After recent news of rapper Juvenile facing the tragic death of his daughter at the hands of her brother, a teenaged gunman, and the baffled media response, the world once more had to enquire of the legacy left after the Great Flood. Although this homicide is not a direct result of hurricane devastation, Terius Gray (Juvenile) has suffered from the greatest tragedy of the Mississippi River Valley basin year later. Brian "Baby" Williams lost his sibling in a car accident when a driver bolting the wrong way down the road struck her. Longtime Cash Money Records producer Mannie Fresh also endured pain after his sister's untimely death in a home invasion last November. The Katrina phantom hangs over New Orleans, a city already torn by crime, poverty and corruption.

Since that epic failure of government response, the exodus of hundreds of thousands of Black folk and the slow-going restoration efforts, there have been heinous incidents to remind the country of its broken past. FEMA trailers fester with formaldehyde and a Congressional panel reports the issue should have been long ago addressed. Murder rates climb to unseen heights. Worse still, the suicide statistics have been unpromising, rising at one point to three times the pre-storm level. Even with local government descending on the area, pleading for souls to resolve this ominous malaise, thefts and burglaries have spiked according to USAToday and law enforcement struggles to establish order.

The rap stars of today usually enjoy a shield from the shades of underclass living because of gated homes, security guards and the like. However, there is no reprieve from the dastardly crimes being perpetrated by the seething locals and the predatory federal forces stationed there. Education has also been indefinitely affected by the storm with fewer students translating into degraded resources; and environmental hazards like rats creeping into classrooms have no immediate fix.

Lil Wayne wrote a rap about the emotional consequences of natural destruction that aptly described the pain, frustration and disappointment curdling beneath the surface of New Orleanian skin. "Georgia (Bush)" was an elegiac outcry from one of the area's most successful and famous citizens, made partly to cast an aspersion on its lingering ghosts. But even Dwayne Carter's poetry falls short of the increasing grimness of the scenario in his hometown. Drug dealers engage in territorial battles for the worst land in our country all while their "representatives" threaten to raze the remaining public housing in the region. That means the city will further dispossess its most needy in a time where faith has fled elsewhere in tandem.

Watching the NBA All-Star game in mid-February plagued me with guilt over the clear disparities in the tourist attractions of downtown and the ailing poor just outside the city. As if to say "we profit but we care" the NBA sprung up numerous service initiatives and celebrity faces in time for the event.

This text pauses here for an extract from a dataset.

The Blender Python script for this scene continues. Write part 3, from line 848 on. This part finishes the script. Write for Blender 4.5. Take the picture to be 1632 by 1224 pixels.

And despite the New Orleans Hornets team's active involvement in the charitable uplift of their metropolis, there is still nakedness bedeviling the majority of the residents. Patrons, developers and temporary workers cannot easily ameliorate the spiritual downturn of the NOLA.

In April, I will travel to New Orleans for the first time in my life, alongside students from East New York, Brooklyn (also beset by poverty) to tour colleges and to add our efforts to the renewal process. But what part of the renewal can reclaim the soul of this skeletal city? Arming our nation with cashflow has never been the answer to social imbalance, just as the gentrification proposed for New Orleans will not soon credit the education system. The hollowness of Hurricane Alley remains consipicuous even through our collective pity.

For New Orleans, the only road to repair will involve attention from healing forces, musical reincarnation and the love it has been neglected for so long.